* _Task statement_
From the line with "0.9, var=0.05, vscale=1.2))" through the final line, please write out the listing exactly, including both of those lines.

* _Dataset extract_
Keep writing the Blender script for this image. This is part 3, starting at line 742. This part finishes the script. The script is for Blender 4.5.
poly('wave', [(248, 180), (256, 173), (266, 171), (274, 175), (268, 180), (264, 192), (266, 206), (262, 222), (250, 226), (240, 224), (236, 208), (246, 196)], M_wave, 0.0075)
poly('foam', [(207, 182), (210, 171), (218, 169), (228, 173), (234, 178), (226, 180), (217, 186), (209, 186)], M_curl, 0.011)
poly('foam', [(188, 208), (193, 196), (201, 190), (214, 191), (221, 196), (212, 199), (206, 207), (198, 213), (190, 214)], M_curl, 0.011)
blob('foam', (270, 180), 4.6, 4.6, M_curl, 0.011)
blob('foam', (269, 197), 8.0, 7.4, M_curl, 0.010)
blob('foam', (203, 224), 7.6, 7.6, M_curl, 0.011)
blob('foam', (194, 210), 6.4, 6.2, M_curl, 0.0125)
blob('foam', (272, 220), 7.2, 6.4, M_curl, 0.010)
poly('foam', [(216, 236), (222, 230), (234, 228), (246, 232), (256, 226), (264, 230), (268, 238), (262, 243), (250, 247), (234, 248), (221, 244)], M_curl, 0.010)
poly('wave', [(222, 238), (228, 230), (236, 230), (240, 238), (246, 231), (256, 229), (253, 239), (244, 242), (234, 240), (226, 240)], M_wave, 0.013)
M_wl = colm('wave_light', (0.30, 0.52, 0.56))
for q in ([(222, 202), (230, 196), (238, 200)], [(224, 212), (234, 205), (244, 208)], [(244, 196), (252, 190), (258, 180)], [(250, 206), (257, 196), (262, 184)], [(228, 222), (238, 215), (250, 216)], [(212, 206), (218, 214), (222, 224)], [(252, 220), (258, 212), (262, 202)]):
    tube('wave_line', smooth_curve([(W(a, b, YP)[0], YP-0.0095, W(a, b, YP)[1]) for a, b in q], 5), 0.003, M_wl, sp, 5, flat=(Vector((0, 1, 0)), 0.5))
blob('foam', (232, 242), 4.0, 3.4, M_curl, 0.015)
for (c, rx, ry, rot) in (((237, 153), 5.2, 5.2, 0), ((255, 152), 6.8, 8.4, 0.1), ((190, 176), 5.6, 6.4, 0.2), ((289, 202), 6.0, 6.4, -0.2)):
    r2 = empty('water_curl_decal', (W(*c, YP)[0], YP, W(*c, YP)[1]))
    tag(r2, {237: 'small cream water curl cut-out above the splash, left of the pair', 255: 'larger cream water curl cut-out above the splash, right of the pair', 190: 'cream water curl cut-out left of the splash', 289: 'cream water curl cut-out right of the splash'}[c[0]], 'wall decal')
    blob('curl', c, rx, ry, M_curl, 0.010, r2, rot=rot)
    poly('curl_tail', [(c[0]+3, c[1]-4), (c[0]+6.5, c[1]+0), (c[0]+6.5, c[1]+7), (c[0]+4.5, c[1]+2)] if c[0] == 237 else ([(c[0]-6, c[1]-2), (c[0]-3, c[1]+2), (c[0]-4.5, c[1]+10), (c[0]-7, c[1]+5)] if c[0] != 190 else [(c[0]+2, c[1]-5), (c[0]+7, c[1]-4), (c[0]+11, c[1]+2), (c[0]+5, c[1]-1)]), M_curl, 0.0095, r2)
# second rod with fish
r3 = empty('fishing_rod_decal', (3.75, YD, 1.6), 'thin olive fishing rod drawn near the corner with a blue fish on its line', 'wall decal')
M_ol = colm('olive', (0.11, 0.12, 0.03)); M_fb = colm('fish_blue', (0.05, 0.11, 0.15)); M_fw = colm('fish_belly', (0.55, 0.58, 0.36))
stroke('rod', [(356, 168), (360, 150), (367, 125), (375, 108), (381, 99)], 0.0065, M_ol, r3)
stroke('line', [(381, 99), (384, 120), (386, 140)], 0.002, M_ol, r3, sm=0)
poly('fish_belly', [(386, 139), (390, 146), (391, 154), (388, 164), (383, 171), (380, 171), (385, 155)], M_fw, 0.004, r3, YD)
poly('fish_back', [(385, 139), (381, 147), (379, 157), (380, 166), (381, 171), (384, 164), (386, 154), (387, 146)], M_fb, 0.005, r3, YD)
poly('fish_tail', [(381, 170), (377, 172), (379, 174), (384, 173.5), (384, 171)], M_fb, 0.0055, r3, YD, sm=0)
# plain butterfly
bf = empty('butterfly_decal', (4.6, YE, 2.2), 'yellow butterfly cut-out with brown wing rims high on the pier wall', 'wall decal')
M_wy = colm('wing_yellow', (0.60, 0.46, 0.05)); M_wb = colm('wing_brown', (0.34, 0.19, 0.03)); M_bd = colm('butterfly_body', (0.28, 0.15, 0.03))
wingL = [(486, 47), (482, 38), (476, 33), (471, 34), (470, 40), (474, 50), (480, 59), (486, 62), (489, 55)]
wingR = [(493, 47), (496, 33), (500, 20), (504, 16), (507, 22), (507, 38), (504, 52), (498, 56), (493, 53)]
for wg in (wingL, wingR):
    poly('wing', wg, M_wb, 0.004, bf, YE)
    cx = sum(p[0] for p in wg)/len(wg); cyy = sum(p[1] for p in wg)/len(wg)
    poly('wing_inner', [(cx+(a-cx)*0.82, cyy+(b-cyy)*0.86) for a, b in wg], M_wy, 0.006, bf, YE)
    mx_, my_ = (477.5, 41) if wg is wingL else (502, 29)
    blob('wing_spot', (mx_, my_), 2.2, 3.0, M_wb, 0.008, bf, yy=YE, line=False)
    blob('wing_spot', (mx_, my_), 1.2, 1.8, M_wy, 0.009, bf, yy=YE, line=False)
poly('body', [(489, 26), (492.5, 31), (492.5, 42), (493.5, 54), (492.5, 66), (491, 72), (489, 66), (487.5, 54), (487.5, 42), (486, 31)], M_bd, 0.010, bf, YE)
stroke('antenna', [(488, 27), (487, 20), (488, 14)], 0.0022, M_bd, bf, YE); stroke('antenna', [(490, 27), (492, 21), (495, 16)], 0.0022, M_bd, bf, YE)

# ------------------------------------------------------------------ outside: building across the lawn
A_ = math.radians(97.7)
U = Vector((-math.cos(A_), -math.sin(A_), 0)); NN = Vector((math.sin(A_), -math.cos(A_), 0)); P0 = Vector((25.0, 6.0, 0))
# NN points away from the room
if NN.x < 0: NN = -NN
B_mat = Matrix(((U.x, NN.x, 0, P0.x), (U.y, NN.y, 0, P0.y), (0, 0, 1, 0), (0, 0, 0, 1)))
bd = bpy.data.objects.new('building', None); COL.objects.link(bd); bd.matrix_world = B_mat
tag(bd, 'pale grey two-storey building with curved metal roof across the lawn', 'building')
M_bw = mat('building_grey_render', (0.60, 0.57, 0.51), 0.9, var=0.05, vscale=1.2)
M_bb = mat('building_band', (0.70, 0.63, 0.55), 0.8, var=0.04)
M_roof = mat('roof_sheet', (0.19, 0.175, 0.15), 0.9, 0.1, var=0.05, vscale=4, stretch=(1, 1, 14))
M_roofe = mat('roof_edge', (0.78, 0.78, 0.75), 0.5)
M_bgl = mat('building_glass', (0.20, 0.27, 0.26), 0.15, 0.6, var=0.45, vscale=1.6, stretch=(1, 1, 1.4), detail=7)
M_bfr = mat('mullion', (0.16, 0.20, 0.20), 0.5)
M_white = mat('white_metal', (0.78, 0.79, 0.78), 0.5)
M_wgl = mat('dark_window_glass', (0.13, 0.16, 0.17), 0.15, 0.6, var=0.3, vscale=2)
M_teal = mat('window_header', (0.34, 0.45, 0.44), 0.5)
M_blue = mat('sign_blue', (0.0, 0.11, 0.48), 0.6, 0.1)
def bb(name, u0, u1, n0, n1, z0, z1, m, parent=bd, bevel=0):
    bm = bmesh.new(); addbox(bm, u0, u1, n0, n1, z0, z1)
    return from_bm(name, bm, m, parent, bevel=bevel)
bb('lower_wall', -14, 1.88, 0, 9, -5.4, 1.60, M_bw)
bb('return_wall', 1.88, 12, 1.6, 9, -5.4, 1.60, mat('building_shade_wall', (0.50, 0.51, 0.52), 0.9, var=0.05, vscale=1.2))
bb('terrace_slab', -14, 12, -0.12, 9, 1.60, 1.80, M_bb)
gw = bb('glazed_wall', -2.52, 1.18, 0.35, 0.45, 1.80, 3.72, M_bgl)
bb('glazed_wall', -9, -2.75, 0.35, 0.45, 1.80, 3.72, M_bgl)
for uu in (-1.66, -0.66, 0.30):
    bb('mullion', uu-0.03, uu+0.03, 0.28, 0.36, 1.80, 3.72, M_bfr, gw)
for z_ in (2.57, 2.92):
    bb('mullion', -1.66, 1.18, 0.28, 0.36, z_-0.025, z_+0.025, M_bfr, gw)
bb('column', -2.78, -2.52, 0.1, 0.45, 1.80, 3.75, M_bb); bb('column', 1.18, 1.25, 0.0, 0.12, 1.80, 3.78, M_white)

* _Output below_
bb('return_wall', 1.88, 12, 1.6, 9, -5.4, 1.60, mat('building_shade_wall', (0.50, 0.51, 0.52), 0.9, var=0.05, vscale=1.2))
bb('terrace_slab', -14, 12, -0.12, 9, 1.60, 1.80, M_bb)
gw = bb('glazed_wall', -2.52, 1.18, 0.35, 0.45, 1.80, 3.72, M_bgl)
bb('glazed_wall', -9, -2.75, 0.35, 0.45, 1.80, 3.72, M_bgl)
for uu in (-1.66, -0.66, 0.30):
    bb('mullion', uu-0.03, uu+0.03, 0.28, 0.36, 1.80, 3.72, M_bfr, gw)
for z_ in (2.57, 2.92):
    bb('mullion', -1.66, 1.18, 0.28, 0.36, z_-0.025, z_+0.025, M_bfr, gw)
bb('column', -2.78, -2.52, 0.1, 0.45, 1.80, 3.75, M_bb); bb('column', 1.18, 1.25, 0.0, 0.12, 1.80, 3.78, M_white)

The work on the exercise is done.